Just to cover all bases thoroughly I’d email McCalls with the pertinent info and question just for your own peace of mind.

:happydance:

Good idea…if I ever want to share a copy with my BFF? or another person? An KH or Rav person you mean?

Yeah. Plus they kind of left you hanging with no answer!

[SIZE=“5”][CENTER][B][COLOR=“Purple”]:balloons: Congratulations on your acquisition! :balloons:[/COLOR][/B][/CENTER][/SIZE]

That’s worth celebrating!

I’m just glad that if your back were turned and someone copied something from it w/o your knowledge you wouldn’t be held responsible. Good grief! It really is a shame to have such a cute baby sweater pattern fade off into oblivion. They should make such patterns available online, free or for a small fee.

I totally agree!

And thanks for celebrating with me!

That’s a great idea, GG! If they just charged $2 they’d make more than they are now! And think how good for McCalls it would be if they were known to put out of print patterns online for everyone to enjoy. :thumbsup:

I love GrumpyGramma - she’s very often the voice of reason in a very murky pond.

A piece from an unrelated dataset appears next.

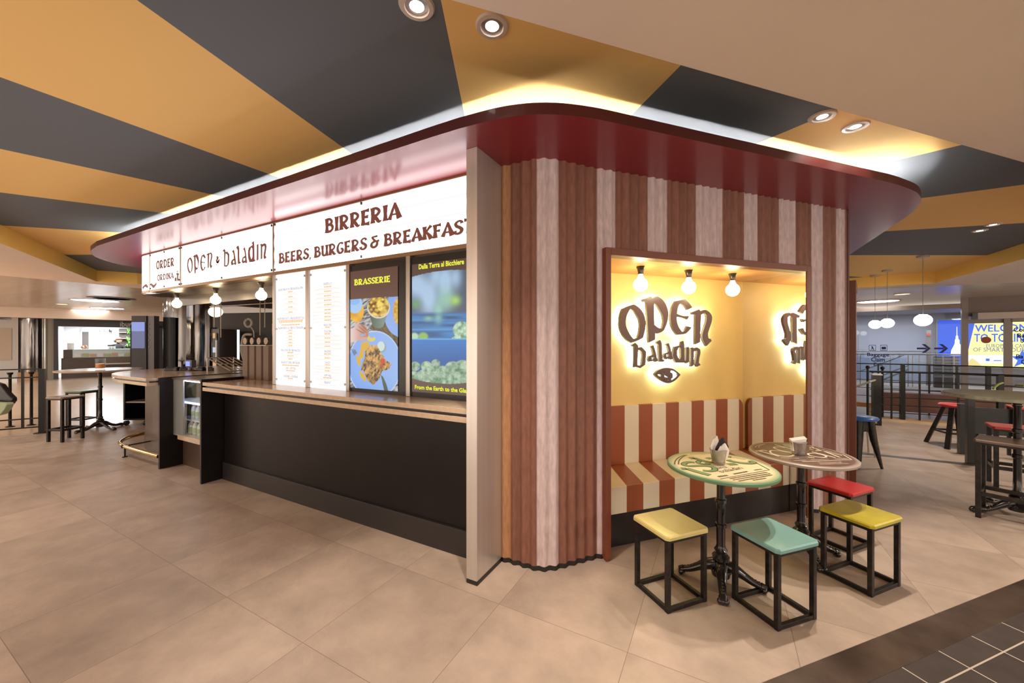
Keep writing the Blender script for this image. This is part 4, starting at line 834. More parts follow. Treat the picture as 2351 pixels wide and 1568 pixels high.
# ---------------------------------------------------------------- stools and round tables
iron = M('worn_black_steel', (.028, .023, .021), .36, .55, noise=(30, .5))
def box_stool(label, pos, rz, col, name_mat, grp='low square-frame stools around the two tables', w=.292, d=.302, h=.447, ov=.012, foot=0.0, tex=(9, .06), rail_z=None, loc_label=None, legw=.026):
    t = thing('stool', label, 'stool', (pos[0], pos[1], 0), rz, grp)
    sm_ = M(name_mat, col, .34, noise=tex, coat=.15)
    a, b = w/2, d/2
    mb = MB(); mb.box(-a-ov, a+ov, -b-ov, b+ov, h-.024, h-.008, c=.018); mb.add(*[[(sx, sy, z) for (i_, z) in ((0, h-.008), (.006, h)) for sx, sy in [(-a-ov+.018, -b-ov+i_), (a+ov-.018, -b-ov+i_), (a+ov-i_, -b-ov+.018), (a+ov-i_, b+ov-.018), (a+ov-.018, b+ov-i_), (-a-ov+.018, b+ov-i_), (-a-ov+i_, b+ov-.018), (-a-ov+i_, -b-ov+.018)]], [(i, (i+1) % 8, 8+(i+1) % 8, 8+i) for i in range(8)]+[tuple(range(8, 16))]])
    obj('seat', mb, sm_, t, world=False)
    g = legw; rz0 = 0 if rail_z is None else rail_z
    for sx in (-1, 1):
        for sy in (-1, 1):
            x, y = sx*(a-g/2), sy*(b-g/2)
            obj('leg', MB().box(x-g/2, x+g/2, y-g/2, y+g/2, 0, h-.024), iron, t, world=False, bevel=.002)
    for sy in (-1, 1):
        y = sy*(b-g/2); obj('stretcher', MB().box(-a+g, a-g, y-g*.42, y+g*.42, rz0+.001, rz0+g), iron, t, world=False, bevel=.002)
        x = sy*(a-g/2); obj('stretcher', MB().box(x-g*.42, x+g*.42, -b+g, b-g, rz0+.001, rz0+g), iron, t, world=False, bevel=.002)
    mb = MB()
    for sy in (-1, 1):
        y = sy*(b-g/2); mb.box(-a+g, a-g, y-g*.45, y+g*.45, h-.046, h-.024); x = sy*(a-g/2); mb.box(x-g*.45, x+g*.45, -b+g, b-g, h-.046, h-.024)
    obj('top_rail', mb, iron, t, world=False)
    return t
st_y = box_stool('pale yellow topped square stool in front of the bench, nearest the corrugated corner', (-.282, 2.586), math.radians(-40.5), (.60, .51, .20), 'seat_pale_yellow')
box_stool('turquoise topped square stool in front of the green table', (.268, 2.726), math.radians(-43), (.19, .39, .37), 'seat_turquoise')
box_stool('olive-yellow worn stool at the right of the brown table', (.806, 3.336), math.radians(-40), (.46, .38, .025), 'seat_olive', w=.285, d=.315, tex=(5, .35))
rc = [atz(1852, 1096, .447), atz(2012, 1128, .447)]
box_stool('red topped square stool behind the olive-yellow one', ((rc[0][0]+rc[1][0])/2, (rc[0][1]+rc[1][1])/2), math.radians(-38), (.42, .012, .012), 'seat_red', w=.285, d=.30)

cast = M('black_cast_iron', (.016, .014, .015), .20, .35, coat=.7)
def pedestal(t, H, tall=False, rb=.29, rot=.5, nleg=4):
    k = H/.735
    prof = [(.055, .05), (.062, .085), (.048, .11), (.038, .14), (.052, .155), (.052, .175), (.034, .195), (.040, .215), (.028, .235), (.026, .25*k), (.026, .36*k), (.033, .365*k), (.033, .385*k), (.026, .39*k), (.026, .52*k), (.034, .525*k), (.034, .545*k), (.025, .55*k), (.024, .68*k), (.032, .69*k), (.032, .70*k), (.026, .71*k), (.05, H-.006), (.05, H)]
    obj('column', MB().lathe(prof, n=20), cast, t, world=False, smooth=35)
    for i in range(nleg):
        a = rot+2*PI*i/nleg; c_, s_ = math.cos(a), math.sin(a)
        pts = [(.03, .115), (.075, .105), (.13, .075), (.18, .048), (.225, .034), (rb-.03, .034), (rb, .026)]; rr = [.040, .036, .026, .022, .020, .026, .020]
        mb = MB(); q = cat_rom([(x*c_, x*s_, z) for x, z in pts], 3); mb.tube(q, lw(rr, len(q)), 10)
        for j in range(9): x = .06+j*.019; z = float(np.interp(x, [p[0] for p in pts], [p[1] for p in pts]))+float(np.interp(x, [p[0] for p in pts], rr))*.9; mb.ball((x*c_, x*s_, z), .009, .009, .007, 8, 5)
        for sg in (-1, 0, 1): mb.ball(((rb-.012)*c_-sg*.017*s_, (rb-.012)*s_+sg*.017*c_, .020), .017, .017, .02, 8, 6)
        obj('leg', mb, cast, t, world=False, smooth=60)
    mb = MB()
    for j in range(22): a = 2*PI*j/22; mb.ball((.062*math.cos(a), .062*math.sin(a), .092), .009, .009, .009, 6, 4)
    obj('beaded_ring', mb, cast, t, world=False, smooth=60)
    obj('top_plate', MB().box(-.10, .10, -.025, .025, H-.004, H+.001).box(-.025, .025, -.10, .10, H-.003, H), cast, t, world=False)
def round_top(t, c, H, R, th, mt, edge):
    obj('tabletop', MB().lathe([(R-.012, H), (R, H+.006), (R, H+th-.006), (R-.008, H+th), (.001, H+th)], n=72), mt, t, world=False, smooth=30)
def radial_top(name, inner, ring, R, w, noise):
    m = bpy.data.materials.new(name); m.use_nodes = True; nt = m.node_tree; b = nt.nodes['Principled BSDF']; N = nt.nodes.new; L = nt.links.new
    tc = N('ShaderNodeTexCoord'); sc = N('ShaderNodeVectorMath'); sc.operation = 'MULTIPLY'; sc.inputs[1].default_value = (1, 1, 0); L(tc.outputs['Object'], sc.inputs[0])
    ln = N('ShaderNodeVectorMath'); ln.operation = 'LENGTH'; L(sc.outputs[0], ln.inputs[0])
    r = N('ShaderNodeMapRange'); r.inputs[1].default_value = R-w; r.inputs[2].default_value = R-.004; L(ln.outputs['Value'], r.inputs[0])
    n = N('ShaderNodeTexNoise'); n.inputs['Scale'].default_value = noise[0]; n.inputs['Detail'].default_value = 6; L(tc.outputs['Object'], n.inputs['Vector'])
    rr = N('ShaderNodeMapRange'); rr.inputs[1].default_value = .35; rr.inputs[2].default_value = .65; L(n.outputs[0], rr.inputs[0])
    m1 = N('ShaderNodeMix'); m1.data_type = 'RGBA'; m1.inputs[6].default_value = (*inner, 1); m1.inputs[7].default_value = (*noise[1], 1); L(rr.outputs[0], m1.inputs[0])
    m2 = N('ShaderNodeMix'); m2.data_type = 'RGBA'; L(r.outputs[0], m2.inputs[0]); L(m1.outputs[2], m2.inputs[6]); m2.inputs[7].default_value = (*ring, 1)
    L(m2.outputs[2], b.inputs['Base Color']); b.inputs['Roughness'].default_value = .42; return m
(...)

Here’s a copy/paste from an informative post in the “Copyright Matters” group over at Ravelry, in response to my post about the McCall’s copyright issue:

"The McCalls of today is not the same company that published the knitting patterns of the 70’s. McCalls sewing sold their knitting magazine division to another company. I happen to know that company destroyed all the patterns they had in the archives and have no interest whatsoever in the copyrights to those patterns. So, no, McCalls isn’t going to come after anyone about that cuz they don’t own those copyrights any more. They are/were owned by a Japanese company. The same company that has given me permission to post pdf’s of those old patterns on the internet if I so desire.

So, No. McCalls isn’t coming after anyone for sharing a xeroxed copy of one of those old patterns."

The book may be copyrighted but the patterns may not be.

Dealing with copyright I wouldn’t base anything off of hearsay, I’d want something from McCall’s legal dept in writing, CYA.

Possibly they gave you permission as they see this a bigger hassle to actually enforce since the spread of digital information is impossible to stop, some mega-corps are too thick headed to figure this out and insist on DRM that gets broken within days of release. Think Bluray.

If the book contains the pattern, they’d be copyrighted as being the book.

Stitch patterns are not copyrighted, but hthe manner in which they’re presented can be.

Exactly what I’m thinking.

But the post was very interesting. Had to share.

You know the old saying? “Believe half of what you see, and none of what you hear.”

That about covers hearsay…:wink:

Very true.

I don’t really understand why a company would try to copyright a pattern. I understand that they do so to protect them as was stated that they owned it at the time of printing, in that case I could see them wanting some type of protection from say someone copyrighting a work that they printed then trying to sue them or extort money due to them owning a copyright on them and not getting remuneration for it at time of printing.

Seems sad when talking about something that someone with skill could look at a garment and go home and almost exactly reproduce it without a pattern. I’m assuming the gurus here with the mystical stitch wizardry are capable of this, call it zen-knitting if you will.